* Task objective
From the listing below, extract every line containing "that".

* Supplied material
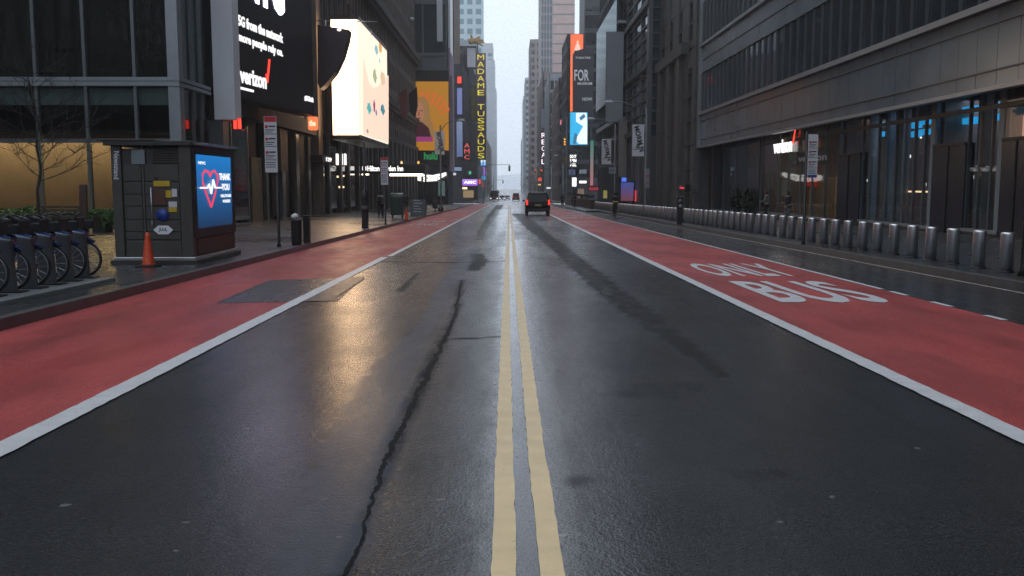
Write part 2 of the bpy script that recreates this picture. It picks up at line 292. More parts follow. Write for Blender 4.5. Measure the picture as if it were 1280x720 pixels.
def strip(name, m, x0, x1, y0, y1, dz, kind='structure', jit=0, f0=None, f1=None, n=None, parent=None):
    """a long sheet that follows the fall of the street"""
    ys = []; y = y0
    while y < y1: ys.append(y); y += max(.12, y*.012) if jit or f0 else (60 if y < 290 else 400)
    if y0 < 300 < y1 and not jit: ys.append(300)
    ys = sorted(set(ys+[y1])); b = MB(); vs = []
    for y in ys:
        a = f0(y) if f0 else x0; c = f1(y) if f1 else x1; j = jit
        vs += [(a+random.uniform(-j, j), y, gz(y)+dz), (c+random.uniform(-j, j), y, gz(y)+dz)]
    b.add(vs, [(2*i, 2*i+1, 2*i+3, 2*i+2) for i in range(len(ys)-1)])
    return b.build(name, m, parent, kind=kind)
# ground: one sheet out to the horizon, just under everything else
gy = [-400, 0, 300, 1200, 1600]; gb = MB(); vs = []
for y in gy: vs += [(-420, y, gz(max(y, 0))-.06 if y < 300 else gz(300)-.06), (420, y, gz(max(y, 0))-.06)]
gb.add(vs, [(2*i, 2*i+1, 2*i+3, 2*i+2) for i in range(4)]).build('ground', M['earth'], kind='structure')
def pl(*p): return [(atG(x, y).x, atG(x, y).y, wd) for x, y, wd in p]     # polyline on the road surface: x, y, half width
tars = [pl((428, 722, .02), (452, 665, .018), (470, 610, .024), (492, 555, .036), (515, 510, .045), (535, 465, .05), (555, 425, .045), (570, 390, .03), (577, 350, .03)),
        pl((648, 267, .45), (664, 282, .34), (684, 298, .26), (702, 312, .22), (722, 330, .22), (760, 362, .20), (800, 392, .17), (850, 428, .10), (905, 470, .04)),
        pl((625, 256, .5), (617, 268, .35), (608, 280, .2), (602, 290, .15), (600, 300, .1)), pl((597, 318, .14), (600, 326, .17), (592, 338, .12)),
        pl((478, 327, .06), (520, 328, .04), (600, 328, .04), (636, 326, .04)), pl((500, 364, .03), (522, 342, .03)),
        pl((560, 424, .02), (590, 423, .02), (625, 421, .02))]
pale_streaks = [pl((400, 700, .16), (435, 595, .19), (462, 520, .19), (480, 480, .18), (505, 442, .15), (530, 410, .11), (545, 388, .08)),
         pl((542, 391, .09), (555, 361, .13), (575, 335, .16), (594, 312, .13), (603, 298, .15))]  # streaks of paler, bluer asphalt with less coat
wets = [pl((655, 735, .13), (646, 480, .11), (640, 380, .10), (638, 320, .09), (637, 280, .09)), pl((700, 720, .02), (676, 500, .06), (660, 380, .12), (650, 300, .3)),
        pl((630, 262, .5), (612, 290, .3), (600, 310, .2))]
oil = [pl((785, 492, .10), (810, 488, .17), (835, 492, .13), (865, 480, .07)), pl((925, 590, .03), (945, 594, .05), (975, 592, .03)), pl((718, 604, .03), (730, 600, .04))]
rows = [1.2]
while rows[-1] < 175: rows.append(rows[-1]+max(.025, rows[-1]*.011))
rows = [-60, -20, 0]+rows+[230, 300, 600, 1200]
xs = np.arange(CL+.0, CR+.001, .07); xs[-1] = CR; nx = len(xs); ny = len(rows)
XX, YY = np.meshgrid(xs, np.array(rows)); ZZ = np.vectorize(lambda y: gz(max(y, 0)))(YY)
vert = np.stack([XX, YY, ZZ], -1).reshape(-1, 3)
ii = (np.arange(ny-1)[:, None]*nx+np.arange(nx-1)[None]).ravel(); fac = np.stack([ii, ii+1, ii+nx+1, ii+nx], -1)
me = bpy.data.meshes.new('road'); me.vertices.add(len(vert)); me.vertices.foreach_set('co', vert.astype('f').ravel())
me.loops.add(fac.size); me.loops.foreach_set('vertex_index', fac.ravel().astype('i')); me.polygons.add(len(fac)); me.polygons.foreach_set('loop_start', np.arange(0, fac.size, 4).astype('i')); me.update(calc_edges=True)
def field(lines, soft):
    v = np.zeros(len(vert)); ax, ay = vert[:, 0], vert[:, 1]
    wob = .22*np.sin(ay*9+ax*4)*np.sin(ax*21+ay*3.1)+.12*np.sin(ay*31+ax*17)
    for L in lines:
        for (x0, y0, w0), (x1, y1, w1) in zip(L, L[1:]):
            dx, dy = x1-x0, y1-y0; t = np.clip(((ax-x0)*dx+(ay-y0)*dy)/(dx*dx+dy*dy+1e-9), 0, 1)
            d = np.hypot(ax-x0-t*dx, ay-y0-t*dy); hw = (w0+t*(w1-w0))*(1+wob)
            v = np.maximum(v, np.clip(1-(d-hw)/(soft*np.maximum(hw, .08)), 0, 1))
    return v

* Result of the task
Write part 2 of the bpy script that recreates this picture. It picks up at line 292. More parts follow. Write for Blender 4.5. Measure the picture as if it were 1280x720 pixels.
    """a long sheet that follows the fall of the street"""